Finals induce high stress and tears among students

Elizabeth Muratore, Staff Writer

It’s that time of year when freshmen are confused, sophomores go into Euro-induced panic attacks, juniors nearly throw up, and seniors sit back and laugh a little. Yes, the school year is drawing to a close. No matter if a student is taking two APs, five Regents, or something in between, the end of every school year is a crucial part of a student’s final grade, which eventually factors into what college they attend.

Fourth quarter of any school year is crucial because finals are an undeniably important aspect of a student’s transcript. As freshman year turns into sophomore year and so on, the days of actually applying and going to college draw closer. Students’ nerves increase causing them to obsess over their final grades with the unhealthy mindset that “there is only one college out there for me” and “this math final will determine my entire future so I should stay up studying until 4 a.m.” Neither of these ideas is true, but dissuading students from freaking out about college is easier said than done.

“The key to getting through this time of year is knowing when to stop. Sometimes you study nonstop for days on end and I think you need to take a step back and relax a little sometimes. Realize that APs and finals aren’t the end of the world, you shouldn’t drive yourself crazy over something that in 20 years won’t matter,” said senior Ariel Waldman.

Students tend to forget that stressing extensively about finals and how they impact the colleges they attend is not only mentally taxing, but futile in the long run. One slightly-less-than stellar grade on a final does not negate three and a half quarters worth of hard work, nor does it singlehandedly decide what college you attend. Rather, approachthe end of the year with a calmer mindset than you may be used to, and realize that the old saying is true: there really is a college out there for everyone.

“It’s important not to stress out too much and clutter your mind with superfluous nonsense,” said senior Kim Winter.

Remember, everyone is going through the same thing that you are. Despite what a panicked student having an existential crisis and/or a minor panic attack about where to apply to college might think, you can always seek the help and comfort of friends, family, and guidance counselors to get you through. Preparing academically for college is important, but so is keeping a positive frame of mind during high school.

“After several years of stressful finals and AP exams, I’ve come to realize that going overboard on studying and stressing yourself out really doesn’t yield a positive result. Studying a moderate amount and keeping things in perspective are absolutely key,” said senior Iliana Ioannides.
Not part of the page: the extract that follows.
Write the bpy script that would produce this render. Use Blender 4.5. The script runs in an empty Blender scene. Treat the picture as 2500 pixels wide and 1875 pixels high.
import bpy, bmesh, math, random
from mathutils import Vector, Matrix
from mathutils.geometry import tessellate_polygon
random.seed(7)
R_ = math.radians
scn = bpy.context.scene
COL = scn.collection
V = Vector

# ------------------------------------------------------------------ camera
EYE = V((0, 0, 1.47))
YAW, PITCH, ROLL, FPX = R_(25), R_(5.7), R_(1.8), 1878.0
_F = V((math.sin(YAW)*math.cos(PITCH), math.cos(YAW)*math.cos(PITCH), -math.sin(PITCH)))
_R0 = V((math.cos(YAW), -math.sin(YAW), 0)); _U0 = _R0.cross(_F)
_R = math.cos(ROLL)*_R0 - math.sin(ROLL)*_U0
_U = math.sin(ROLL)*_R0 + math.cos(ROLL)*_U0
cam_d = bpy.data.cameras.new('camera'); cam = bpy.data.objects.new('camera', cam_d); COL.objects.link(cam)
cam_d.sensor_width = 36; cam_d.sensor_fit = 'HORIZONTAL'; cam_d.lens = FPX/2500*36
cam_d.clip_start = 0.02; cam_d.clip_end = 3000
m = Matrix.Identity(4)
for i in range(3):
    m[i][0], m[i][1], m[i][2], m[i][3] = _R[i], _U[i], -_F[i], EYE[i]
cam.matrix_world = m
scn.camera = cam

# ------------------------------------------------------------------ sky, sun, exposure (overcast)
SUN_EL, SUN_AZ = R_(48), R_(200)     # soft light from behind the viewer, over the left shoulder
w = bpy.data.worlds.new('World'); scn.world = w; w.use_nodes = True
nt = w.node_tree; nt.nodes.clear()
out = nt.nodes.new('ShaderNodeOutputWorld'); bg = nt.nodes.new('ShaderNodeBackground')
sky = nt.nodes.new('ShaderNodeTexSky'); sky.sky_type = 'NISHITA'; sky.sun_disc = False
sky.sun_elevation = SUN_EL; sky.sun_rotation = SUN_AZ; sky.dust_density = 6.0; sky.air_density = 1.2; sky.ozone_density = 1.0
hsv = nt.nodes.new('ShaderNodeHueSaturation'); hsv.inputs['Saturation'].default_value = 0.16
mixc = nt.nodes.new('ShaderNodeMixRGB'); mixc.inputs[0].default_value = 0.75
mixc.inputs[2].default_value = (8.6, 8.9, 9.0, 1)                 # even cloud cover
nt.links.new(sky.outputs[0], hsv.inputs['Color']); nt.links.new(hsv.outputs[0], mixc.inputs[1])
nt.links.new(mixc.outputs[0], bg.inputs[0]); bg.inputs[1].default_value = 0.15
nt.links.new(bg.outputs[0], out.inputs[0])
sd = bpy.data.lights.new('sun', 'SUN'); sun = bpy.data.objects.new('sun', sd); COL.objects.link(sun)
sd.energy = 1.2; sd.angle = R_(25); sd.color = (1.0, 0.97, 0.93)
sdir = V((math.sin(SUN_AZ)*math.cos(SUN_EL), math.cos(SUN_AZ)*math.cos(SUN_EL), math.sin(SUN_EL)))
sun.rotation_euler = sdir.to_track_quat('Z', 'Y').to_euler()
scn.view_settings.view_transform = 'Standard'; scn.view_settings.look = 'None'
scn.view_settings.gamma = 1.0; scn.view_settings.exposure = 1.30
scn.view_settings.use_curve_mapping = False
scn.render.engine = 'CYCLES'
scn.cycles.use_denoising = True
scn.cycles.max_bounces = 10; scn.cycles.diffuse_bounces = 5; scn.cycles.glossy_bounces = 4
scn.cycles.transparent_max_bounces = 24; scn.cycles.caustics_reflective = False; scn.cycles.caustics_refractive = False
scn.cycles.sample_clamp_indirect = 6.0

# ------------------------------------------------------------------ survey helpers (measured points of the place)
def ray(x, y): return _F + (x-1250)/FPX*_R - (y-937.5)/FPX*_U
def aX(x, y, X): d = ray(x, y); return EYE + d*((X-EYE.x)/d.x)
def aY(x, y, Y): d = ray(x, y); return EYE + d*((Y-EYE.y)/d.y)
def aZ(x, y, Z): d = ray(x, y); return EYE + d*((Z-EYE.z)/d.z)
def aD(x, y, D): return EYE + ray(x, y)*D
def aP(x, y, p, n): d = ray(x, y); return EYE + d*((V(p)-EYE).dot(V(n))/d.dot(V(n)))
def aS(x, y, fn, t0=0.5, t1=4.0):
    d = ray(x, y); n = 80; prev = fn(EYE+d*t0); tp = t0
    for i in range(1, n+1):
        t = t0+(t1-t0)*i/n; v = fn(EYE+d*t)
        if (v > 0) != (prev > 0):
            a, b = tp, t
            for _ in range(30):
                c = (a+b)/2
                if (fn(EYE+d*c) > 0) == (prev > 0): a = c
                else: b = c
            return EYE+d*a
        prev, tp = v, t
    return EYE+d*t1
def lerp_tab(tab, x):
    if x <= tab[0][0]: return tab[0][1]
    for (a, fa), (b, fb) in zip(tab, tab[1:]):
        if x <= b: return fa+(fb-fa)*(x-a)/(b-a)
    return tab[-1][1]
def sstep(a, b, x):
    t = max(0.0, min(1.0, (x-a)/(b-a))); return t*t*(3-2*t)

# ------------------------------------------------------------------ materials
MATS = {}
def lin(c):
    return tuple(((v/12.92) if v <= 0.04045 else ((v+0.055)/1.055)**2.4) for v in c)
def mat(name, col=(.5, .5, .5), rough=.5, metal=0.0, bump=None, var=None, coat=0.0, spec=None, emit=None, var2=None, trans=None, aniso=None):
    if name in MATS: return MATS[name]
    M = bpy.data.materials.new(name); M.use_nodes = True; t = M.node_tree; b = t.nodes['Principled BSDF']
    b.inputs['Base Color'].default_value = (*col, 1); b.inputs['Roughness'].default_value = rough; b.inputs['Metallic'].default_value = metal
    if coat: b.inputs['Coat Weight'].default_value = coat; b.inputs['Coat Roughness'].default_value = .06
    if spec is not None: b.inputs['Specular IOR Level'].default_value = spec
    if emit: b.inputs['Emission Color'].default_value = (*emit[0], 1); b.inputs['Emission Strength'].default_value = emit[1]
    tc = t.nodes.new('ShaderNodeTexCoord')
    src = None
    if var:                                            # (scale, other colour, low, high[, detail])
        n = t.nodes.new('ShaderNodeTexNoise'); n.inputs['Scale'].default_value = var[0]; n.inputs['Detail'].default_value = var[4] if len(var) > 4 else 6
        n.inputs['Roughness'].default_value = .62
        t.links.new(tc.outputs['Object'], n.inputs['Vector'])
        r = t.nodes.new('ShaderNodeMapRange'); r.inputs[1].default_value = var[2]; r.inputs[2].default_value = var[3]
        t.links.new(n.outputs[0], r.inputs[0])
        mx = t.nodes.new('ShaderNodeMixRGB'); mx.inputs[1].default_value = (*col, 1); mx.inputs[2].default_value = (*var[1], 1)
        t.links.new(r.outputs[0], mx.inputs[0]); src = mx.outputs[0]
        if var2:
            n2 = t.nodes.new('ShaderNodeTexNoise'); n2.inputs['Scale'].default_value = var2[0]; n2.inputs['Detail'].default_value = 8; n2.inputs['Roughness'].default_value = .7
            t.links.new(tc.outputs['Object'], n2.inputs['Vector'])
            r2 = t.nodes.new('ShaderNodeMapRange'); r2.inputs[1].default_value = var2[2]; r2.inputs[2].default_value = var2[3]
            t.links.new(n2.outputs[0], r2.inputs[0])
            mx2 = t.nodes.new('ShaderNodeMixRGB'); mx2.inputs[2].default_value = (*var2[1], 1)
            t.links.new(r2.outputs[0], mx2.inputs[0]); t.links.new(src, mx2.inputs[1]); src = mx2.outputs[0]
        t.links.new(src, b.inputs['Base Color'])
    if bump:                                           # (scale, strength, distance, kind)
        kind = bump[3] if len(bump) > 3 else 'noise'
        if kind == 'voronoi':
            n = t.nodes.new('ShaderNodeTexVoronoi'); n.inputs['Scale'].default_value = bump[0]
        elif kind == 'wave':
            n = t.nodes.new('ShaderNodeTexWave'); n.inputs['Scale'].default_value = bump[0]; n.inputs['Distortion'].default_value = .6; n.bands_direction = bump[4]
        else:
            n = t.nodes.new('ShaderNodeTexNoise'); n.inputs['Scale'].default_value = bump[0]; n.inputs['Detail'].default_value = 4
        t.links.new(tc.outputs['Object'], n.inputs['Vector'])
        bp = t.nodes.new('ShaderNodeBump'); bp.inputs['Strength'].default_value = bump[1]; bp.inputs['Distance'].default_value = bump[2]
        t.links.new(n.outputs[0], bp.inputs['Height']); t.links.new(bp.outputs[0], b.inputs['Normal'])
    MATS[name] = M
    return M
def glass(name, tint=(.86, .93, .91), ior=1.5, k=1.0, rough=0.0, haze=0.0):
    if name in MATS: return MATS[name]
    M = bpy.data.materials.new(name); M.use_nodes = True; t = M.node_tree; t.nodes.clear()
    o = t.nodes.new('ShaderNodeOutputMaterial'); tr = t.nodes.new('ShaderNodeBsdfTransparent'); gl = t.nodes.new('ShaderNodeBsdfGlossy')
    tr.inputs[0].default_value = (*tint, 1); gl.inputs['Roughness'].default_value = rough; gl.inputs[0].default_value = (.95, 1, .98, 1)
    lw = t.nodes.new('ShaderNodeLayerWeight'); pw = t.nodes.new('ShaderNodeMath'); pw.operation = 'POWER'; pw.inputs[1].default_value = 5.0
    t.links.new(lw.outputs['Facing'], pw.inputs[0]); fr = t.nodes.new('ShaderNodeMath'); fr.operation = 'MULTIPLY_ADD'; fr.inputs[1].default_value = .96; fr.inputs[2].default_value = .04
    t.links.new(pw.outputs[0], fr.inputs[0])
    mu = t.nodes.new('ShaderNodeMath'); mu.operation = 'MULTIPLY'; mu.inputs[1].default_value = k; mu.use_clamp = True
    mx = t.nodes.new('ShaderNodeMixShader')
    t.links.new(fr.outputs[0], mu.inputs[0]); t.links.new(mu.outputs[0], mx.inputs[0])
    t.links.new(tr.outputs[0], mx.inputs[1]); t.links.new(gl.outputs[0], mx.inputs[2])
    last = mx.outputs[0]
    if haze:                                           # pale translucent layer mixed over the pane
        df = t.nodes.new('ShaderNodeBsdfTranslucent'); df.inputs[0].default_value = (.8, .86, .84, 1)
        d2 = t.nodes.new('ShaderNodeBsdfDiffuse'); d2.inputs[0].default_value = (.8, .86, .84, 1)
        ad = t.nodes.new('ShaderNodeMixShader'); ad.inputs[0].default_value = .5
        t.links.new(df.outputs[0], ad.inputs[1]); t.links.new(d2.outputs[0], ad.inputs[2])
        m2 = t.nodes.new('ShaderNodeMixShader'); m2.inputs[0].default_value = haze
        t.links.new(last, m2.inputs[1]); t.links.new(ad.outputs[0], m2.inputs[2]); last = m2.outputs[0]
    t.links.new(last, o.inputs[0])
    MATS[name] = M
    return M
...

However, some students have more extreme ways of dealing with the impending stress of finals and college than others.

“I find that the best way to deal with finals and the stress is to just curl up into a ball and cry. The noise of your crying blots out the sound of everyone asking if you are okay, and being in the fetal position has a strange calming effect. I don’t know about everyone else, but by pushing reality out of my mind, I’m able to go to my happy place. However, if for some reason that doesn’t work, I gorge myself with Nutella. It’s delicious, and makes you hate yourself more than you hate the finals,” said senior Bryan Johns.

It is essential to be rational and level-headed about the whole college thing. Whether that means daily meditations, , or a cool breeze in your room, find a way to deal with stress and relax a little. You will find that the prospect of your college-bound future won’t seem so terrifying. Be positive and look on the bright side of life!